Are You Covered for Financial Loss from Project Delays?

Posted by Rahul Sharma 03 May 2016

Are you covered for financial loss from project delays?

Construction projects carry significant risk and uncertainties. There are therefore a number of questions you should ask yourself before and during the lifecycle of a development, including:

  • Will the project be finished on time?
  • Will the build cost escalate as construction materials and sub-contractor labour become more expensive?
  • What’s our contingency in the event of contractor liquidation?

In addition to the above, you may ask whether your organisation has considered its own financial loss as a result of a major delay. An incident such as a large fire and/or escape of water has the potential to lead to a one- or two-year interruption.

Who will indemnify you for your financial loss?

Following damage such as this, the construction works cost of reinstatement should be met by the insurers of those works. However, the contractor is unlikely to have to meet a claim for liquidated damages following a major event. So who will indemnify you for your financial loss?

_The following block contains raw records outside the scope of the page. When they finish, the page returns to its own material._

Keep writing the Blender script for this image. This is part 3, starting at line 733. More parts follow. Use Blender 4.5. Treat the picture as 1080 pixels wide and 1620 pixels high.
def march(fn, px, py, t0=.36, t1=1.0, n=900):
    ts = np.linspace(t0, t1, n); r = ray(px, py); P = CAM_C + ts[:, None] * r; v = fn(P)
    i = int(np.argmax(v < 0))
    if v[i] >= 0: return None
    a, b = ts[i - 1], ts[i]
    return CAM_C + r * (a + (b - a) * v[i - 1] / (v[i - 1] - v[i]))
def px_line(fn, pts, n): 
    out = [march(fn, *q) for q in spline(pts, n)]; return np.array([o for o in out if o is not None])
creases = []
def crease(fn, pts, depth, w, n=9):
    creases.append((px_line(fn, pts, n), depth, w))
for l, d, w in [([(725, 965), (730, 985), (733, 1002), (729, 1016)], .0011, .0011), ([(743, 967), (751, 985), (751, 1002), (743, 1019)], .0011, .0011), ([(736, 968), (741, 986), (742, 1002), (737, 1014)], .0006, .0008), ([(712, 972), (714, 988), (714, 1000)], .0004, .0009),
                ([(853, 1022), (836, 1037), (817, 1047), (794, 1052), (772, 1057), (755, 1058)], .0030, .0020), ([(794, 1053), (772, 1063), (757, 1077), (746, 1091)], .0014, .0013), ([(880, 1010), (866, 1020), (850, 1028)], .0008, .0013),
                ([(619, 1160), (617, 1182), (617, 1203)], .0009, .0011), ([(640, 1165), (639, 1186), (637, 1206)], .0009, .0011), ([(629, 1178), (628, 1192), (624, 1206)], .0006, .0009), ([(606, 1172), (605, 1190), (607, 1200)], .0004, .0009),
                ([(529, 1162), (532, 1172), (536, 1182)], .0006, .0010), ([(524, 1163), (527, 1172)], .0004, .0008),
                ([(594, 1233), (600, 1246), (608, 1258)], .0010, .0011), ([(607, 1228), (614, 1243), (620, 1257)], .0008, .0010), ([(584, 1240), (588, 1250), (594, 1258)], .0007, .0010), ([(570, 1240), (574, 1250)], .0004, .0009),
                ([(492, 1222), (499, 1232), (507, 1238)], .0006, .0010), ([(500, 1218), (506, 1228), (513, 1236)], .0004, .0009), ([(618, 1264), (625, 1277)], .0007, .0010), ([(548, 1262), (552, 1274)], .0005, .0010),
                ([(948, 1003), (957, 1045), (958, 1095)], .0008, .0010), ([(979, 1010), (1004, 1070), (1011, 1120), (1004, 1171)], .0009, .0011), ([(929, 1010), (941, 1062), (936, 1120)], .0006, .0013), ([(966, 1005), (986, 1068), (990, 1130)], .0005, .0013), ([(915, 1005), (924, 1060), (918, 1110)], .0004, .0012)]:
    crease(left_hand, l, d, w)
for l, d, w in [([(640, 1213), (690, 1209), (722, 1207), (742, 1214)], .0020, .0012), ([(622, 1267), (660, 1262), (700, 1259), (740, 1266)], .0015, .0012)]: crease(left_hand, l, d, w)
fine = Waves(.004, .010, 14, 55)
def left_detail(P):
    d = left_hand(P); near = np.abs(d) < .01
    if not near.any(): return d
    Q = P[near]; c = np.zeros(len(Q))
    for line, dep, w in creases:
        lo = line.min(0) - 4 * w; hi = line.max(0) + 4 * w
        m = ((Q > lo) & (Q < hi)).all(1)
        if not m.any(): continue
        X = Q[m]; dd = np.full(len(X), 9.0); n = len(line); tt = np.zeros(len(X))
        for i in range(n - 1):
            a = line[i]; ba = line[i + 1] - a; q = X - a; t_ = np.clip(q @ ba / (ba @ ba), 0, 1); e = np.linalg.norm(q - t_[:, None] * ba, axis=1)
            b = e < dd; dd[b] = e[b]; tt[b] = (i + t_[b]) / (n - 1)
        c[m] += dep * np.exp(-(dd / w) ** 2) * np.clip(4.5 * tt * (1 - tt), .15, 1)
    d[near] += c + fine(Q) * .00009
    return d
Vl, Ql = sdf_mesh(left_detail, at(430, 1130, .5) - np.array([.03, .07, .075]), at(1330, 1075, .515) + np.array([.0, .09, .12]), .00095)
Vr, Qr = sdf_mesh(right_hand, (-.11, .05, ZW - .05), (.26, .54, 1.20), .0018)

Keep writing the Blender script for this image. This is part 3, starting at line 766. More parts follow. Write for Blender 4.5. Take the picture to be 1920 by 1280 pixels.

Take the following example: A university is constructing a 350-bed student accommodation block and it anticipates charging GBP150 per room in weekly rent over an approximate 40-week academic year. Therefore, the total yearly income for the block would be GBP2.1 million.

If, on the day before practical completion, there was a major fire, which resulted in a two-year re-build, the university could potentially sustain a financial loss in excess of GBP4 million, plus any additional costs incurred for alternative accommodation for the students who have already signed tenancy agreements.

As highlighted above, delay risk can amount to a significant sum of money. With the increased demand for quality student accommodation, these schemes are getting larger and more complex, resulting in higher financial risks in the event of a delay.

Standard contractor-arranged insurance programmes do not provide insureds with protection against such scenarios. There is, however, a solution – an owner-controlled insurance programme (OCIP).

An OCIP is project insurance purchased by the employer, which provides cover for material damage to the contract works and can insure the financial loss as a result of a delay in completion.

The OCIP approach provides insureds with the comfort of knowing that, in the event of a major delay in completion, the consequential financial loss (and alternative accommodation in the example above) can be insured, providing balance sheet protection for this risk exposure.